Russian President Vladimir Putin said Saturday he wanted global cooperation to combat terrorism in the wake of an Islamist militant attack on a luxury hotel in Mali that killed 19 people, including six Russians. Friday’s assault came a week after militants killed 130 people in bomb and gun attacks in Paris and three weeks after a Russian airliner was downed over Egypt’s Sinai Peninsula by what Moscow and Western governments say was a bomb, killing 224 all people aboard.
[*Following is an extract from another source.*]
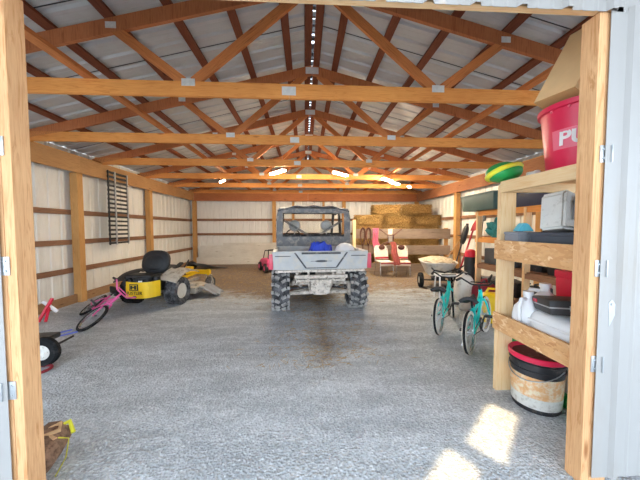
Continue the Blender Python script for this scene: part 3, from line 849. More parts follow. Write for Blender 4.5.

The Islamic State group claimed responsibility in both cases.

The bloodshed at the Radisson Blu hotel in Mali, a former French colony, evoked the problems French troops and United Nations peacekeepers face in restoring security and order in a West African state that has battled rebels and militants in its weakly governed desert north for years.
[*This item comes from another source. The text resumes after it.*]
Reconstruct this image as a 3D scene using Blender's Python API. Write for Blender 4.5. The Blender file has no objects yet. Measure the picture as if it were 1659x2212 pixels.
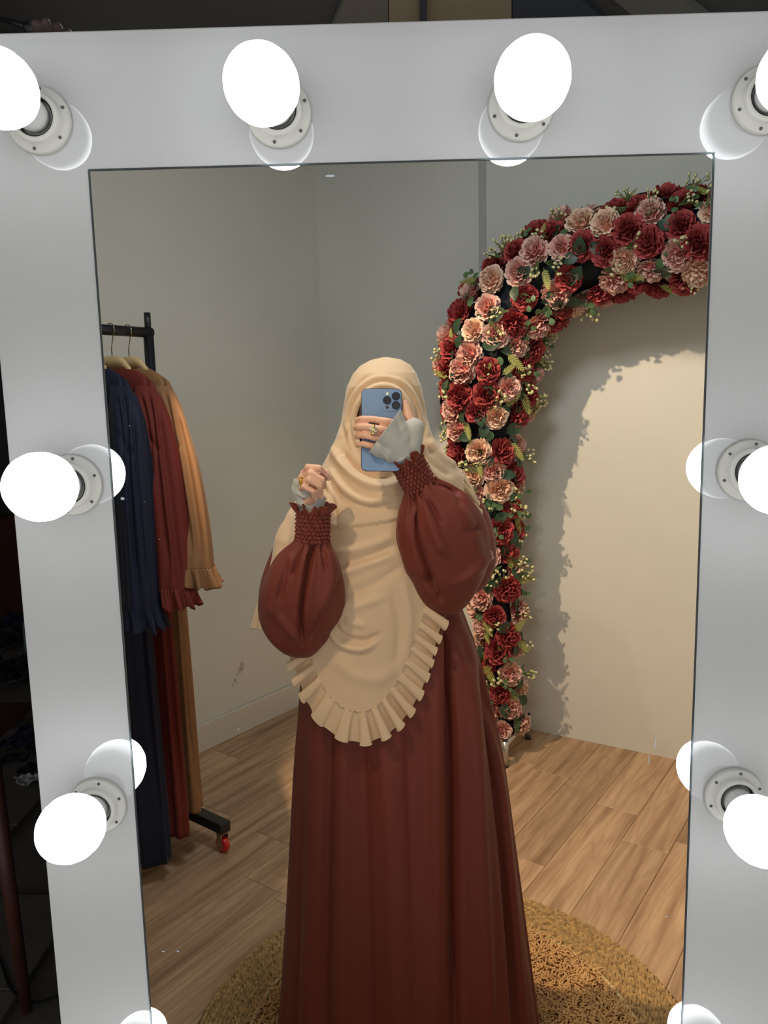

Jihadi groups Al Mourabitoun and al Qaeda in the Islamic Maghreb (AQIM) claimed responsibility for the attack, which ended when Malian commandos stormed the building and rescued 170 people, many of them foreigners.

President Ibrahim Boubacar Keita said two militants were killed in the commando operation. His government increased security at strategic points around Bamako at the start of a declared 10-day state of emergency. “Mali will not shut down because of this attack. Paris and New York were not shut down, and Mali won’t be. Terrorism will not win,” Keita said during a visit to the hotel Saturday.